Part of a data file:
################
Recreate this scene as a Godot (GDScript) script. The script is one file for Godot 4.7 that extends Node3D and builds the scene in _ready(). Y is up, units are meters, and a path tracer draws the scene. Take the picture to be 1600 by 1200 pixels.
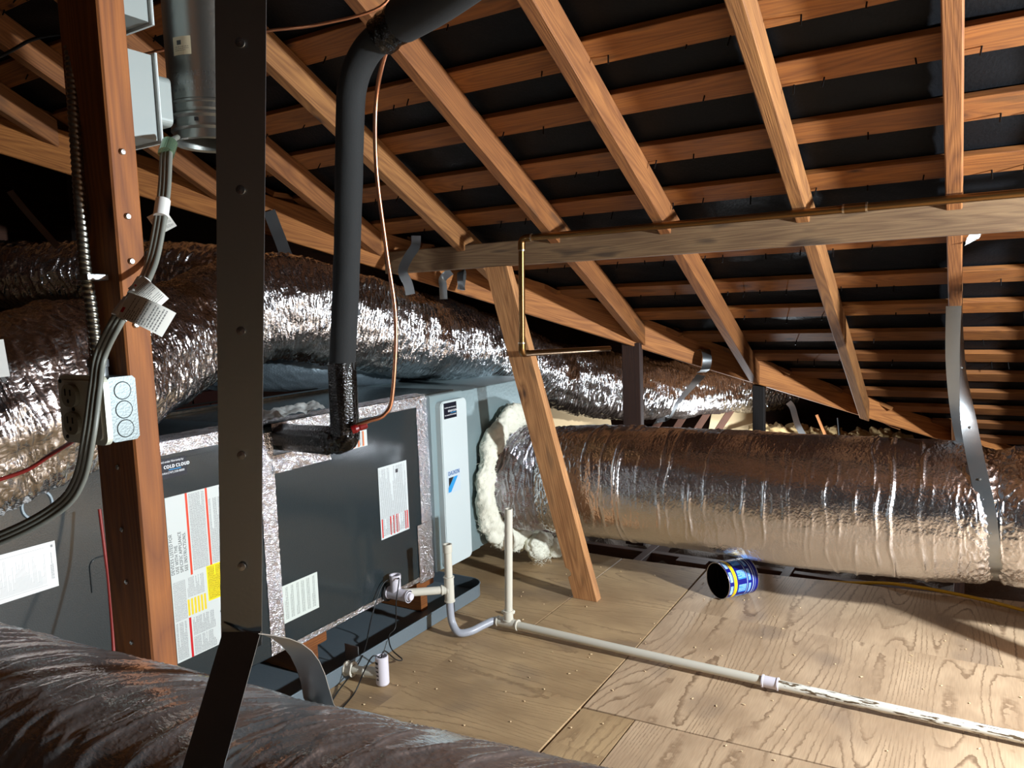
extends Node3D
# An attic: rafters and skip sheathing over a plywood deck, an air handler in its drain pan, foil-jacketed flexible ducts.
# World: x runs along the ridge, -z runs down the roof towards the eave, y is up; metres; the deck's top is y = 0.

const TAN := 0.5106          # roof slope
const RAFTER_LOW := 2.5535   # height of the rafters' undersides at z = 0
const VALLEY := -4.452       # the valley board's face: x + z = VALLEY
const FRONT := -1.67         # the air handler's front face
var rng := RandomNumberGenerator.new()
var M := {}

# ------------------------------------------------------------------ mesh builder
class MB:
	var v := PackedVector3Array()
	var n := PackedVector3Array()
	var t := PackedVector2Array()
	var ix := PackedInt32Array()
	func tri(a: Vector3, b: Vector3, c: Vector3, ua := Vector2(), ub := Vector2(), uc := Vector2()) -> void:
		var nn := (b - a).cross(c - a).normalized()
		var k := v.size()
		v.append(a); v.append(b); v.append(c)
		n.append(nn); n.append(nn); n.append(nn)
		t.append(ua); t.append(ub); t.append(uc)
		ix.append(k); ix.append(k + 2); ix.append(k + 1)
	func quad(a: Vector3, b: Vector3, c: Vector3, d: Vector3, ua := Vector2(), ub := Vector2(), uc := Vector2(), ud := Vector2()) -> void:
		var nn := (c - a).cross(d - b).normalized()
		var k := v.size()
		v.append(a); v.append(b); v.append(c); v.append(d)
		for i in 4: n.append(nn)
		t.append(ua); t.append(ub); t.append(uc); t.append(ud)
		ix.append(k); ix.append(k + 2); ix.append(k + 1)
		ix.append(k); ix.append(k + 3); ix.append(k + 2)
	func grid(p: PackedVector3Array, uv: PackedVector2Array, nu: int, nv: int, flip := false, wrap := false) -> void:
		var k := v.size()
		var w := nv + 1
		v.append_array(p); t.append_array(uv)
		var nn := PackedVector3Array(); nn.resize(p.size())
		for i in nu + 1:
			var i0: int = maxi(i - 1, 0) * w
			var i1: int = mini(i + 1, nu) * w
			for j in w:
				var j0 := j - 1
				var j1 := j + 1
				if wrap:
					if j0 < 0: j0 = nv - 1
					if j1 > nv: j1 = 1
				else:
					j0 = maxi(j0, 0); j1 = mini(j1, nv)
				var d := (p[i1 + j] - p[i0 + j]).cross(p[i * w + j1] - p[i * w + j0]).normalized()
				nn[i * w + j] = -d if flip else d
		n.append_array(nn)
		for i in nu:
			for j in nv:
				var a := k + i * w + j
				if flip:
					ix.append(a); ix.append(a + w); ix.append(a + 1)
					ix.append(a + 1); ix.append(a + w); ix.append(a + w + 1)
				else:
					ix.append(a); ix.append(a + 1); ix.append(a + w)
					ix.append(a + 1); ix.append(a + w + 1); ix.append(a + w)
	func mesh() -> ArrayMesh:
		var arr := []
		arr.resize(Mesh.ARRAY_MAX)
		arr[Mesh.ARRAY_VERTEX] = v; arr[Mesh.ARRAY_NORMAL] = n; arr[Mesh.ARRAY_TEX_UV] = t; arr[Mesh.ARRAY_INDEX] = ix
		var m := ArrayMesh.new()
		m.add_surface_from_arrays(Mesh.PRIMITIVE_TRIANGLES, arr)
		return m

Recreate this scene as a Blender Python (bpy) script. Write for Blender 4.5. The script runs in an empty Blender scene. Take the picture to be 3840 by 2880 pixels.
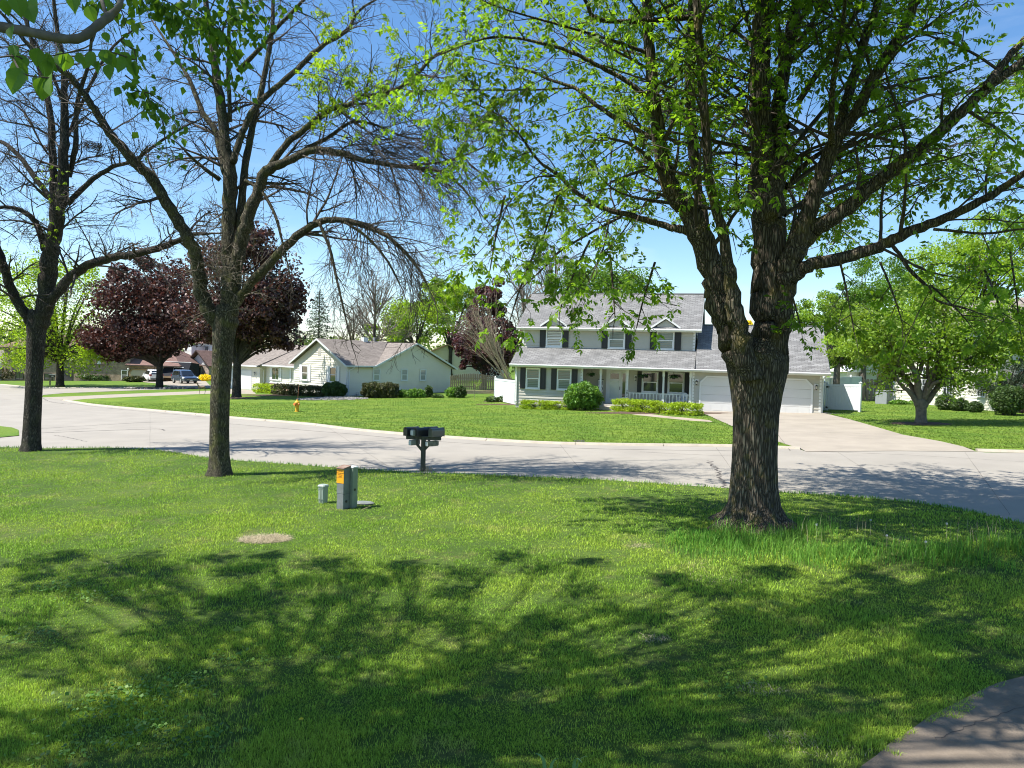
import bpy, bmesh, math, random
import numpy as np
from mathutils import Vector, Matrix, Quaternion
from mathutils.geometry import tessellate_polygon
SC = bpy.context.scene
COL = SC.collection
R = math.radians
rnd = random.Random(11)
nrs = np.random.RandomState(5)

# ------------------------------------------------------------------ camera
FPX, CH, ROLL, PITCH = 740.0, 3.3, 0.028, math.atan(25.4 / 740)
cw = Vector((0, math.cos(PITCH), -math.sin(PITCH)))
cr0 = Vector((1, 0, 0)); cu0 = Vector((0, math.sin(PITCH), math.cos(PITCH)))
cr = cr0 * math.cos(ROLL) + cu0 * math.sin(ROLL)
cu = cu0 * math.cos(ROLL) - cr0 * math.sin(ROLL)
cam_d = bpy.data.cameras.new('camera'); cam = bpy.data.objects.new('camera', cam_d); COL.objects.link(cam)
cam.matrix_world = Matrix(((cr.x, cu.x, -cw.x, 0), (cr.y, cu.y, -cw.y, 0), (cr.z, cu.z, -cw.z, CH), (0, 0, 0, 1)))
cam_d.sensor_width = 36; cam_d.lens = FPX / 1024 * 36
cam_d.clip_start = 0.05; cam_d.clip_end = 3000
SC.camera = cam

# ------------------------------------------------------------------ light
SUN_EL = 58.0
SUN_AZ = 257.0
to_sun = Vector((math.sin(R(SUN_AZ)) * math.cos(R(SUN_EL)), math.cos(R(SUN_AZ)) * math.cos(R(SUN_EL)), math.sin(R(SUN_EL))))
sl = bpy.data.lights.new('sun', 'SUN'); sl.energy = 5.0; sl.angle = R(0.53); sl.color = (1.0, 0.955, 0.88)
so = bpy.data.objects.new('sun', sl); COL.objects.link(so); so.rotation_euler = to_sun.to_track_quat('Z', 'Y').to_euler()
wd = bpy.data.worlds.new('World'); SC.world = wd; wd.use_nodes = True
wn, wl = wd.node_tree.nodes, wd.node_tree.links
for n in list(wn): wn.remove(n)
sky = wn.new('ShaderNodeTexSky'); sky.sky_type = 'NISHITA'; sky.sun_disc = False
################
**Short problem:** Pull every line containing the word "Take" out of the material and copy it.

**Task response:**
Recreate this scene as a Godot (GDScript) script. The script is one file for Godot 4.7 that extends Node3D and builds the scene in _ready(). Y is up, units are meters, and a path tracer draws the scene. Take the picture to be 1600 by 1200 pixels.
Recreate this scene as a Blender Python (bpy) script. Write for Blender 4.5. The script runs in an empty Blender scene. Take the picture to be 3840 by 2880 pixels.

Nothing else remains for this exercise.